Clancy began by identifying and writing down all company procedures and processes. Then it studied them to determine which worked well, what needed to be improved and if there were some things that were unnecessary and could be weeded out. Theis spent two months in the field, visiting customer’s job sites, dealers and installers, asking “What do you guys really need?” The answer that came back was, “You guys have to be on time, you have to be complete with your order, and the order has to be correct.” Clancy decided to treat its dealers, installers, its own employees and even its employees’ families as partners. The company took as its goal and motto “Make Our Partners Successful,” or MOPS. Clancy measured its performance on time, completeness correctness. “We became obsessive about tracking those metrics,” Theis said. Another important metric was partner satisfaction. Clancy measured this with feedback from field visits and questionnaires, and the company did everything it could to make its partners successful. “We turned over every process in our company, and we went deep-dive into it,” Theis said. “We looked at everything from how we address people when they call in to how we ship the box and what the box is going to look like when we ship it out. Every detail of our operations was defined. “Could you get by with something less? Sure you could, but we wanted to have absolutely everybody, every function, included in this. And to do that, you need the top management to be the real driving force.”
Theis developed a program he called The Extraordinary Guarantee, which essentially said: “We are 100 percent committed to the on-time, complete and correct shipment of your equipment.
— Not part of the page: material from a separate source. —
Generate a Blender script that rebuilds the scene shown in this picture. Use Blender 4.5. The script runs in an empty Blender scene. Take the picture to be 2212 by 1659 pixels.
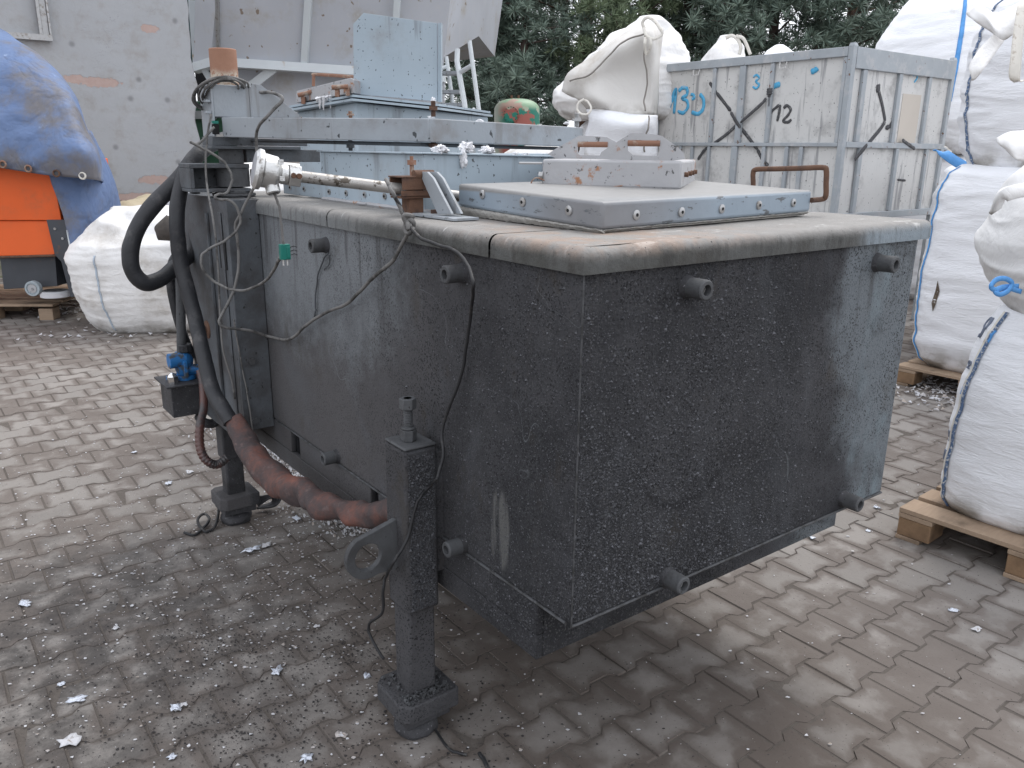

If you feel we have not met this commitment in any way and that has caused you to spend additional time or money, then please attach a note with a brief explanation and deduct your cost from this invoice when you send in your payment.” That guarantee was printed at the bottom of each invoice, on price sheets and in emails that were sent out to all of Clancy’s dealer partners. “We had a logo made, and we marketed based on it,” Theis said. Of course, someone would immediately contact the customer to resolve the situation if a problem did occur.
“Our sales, our profits, our backlog exploded. We were on ‘Inc.’ magazine’s List of Fastest Growing Companies two years in a row, and I’m certain that the sale of my company in 2011 was helped because we were now a quality company.”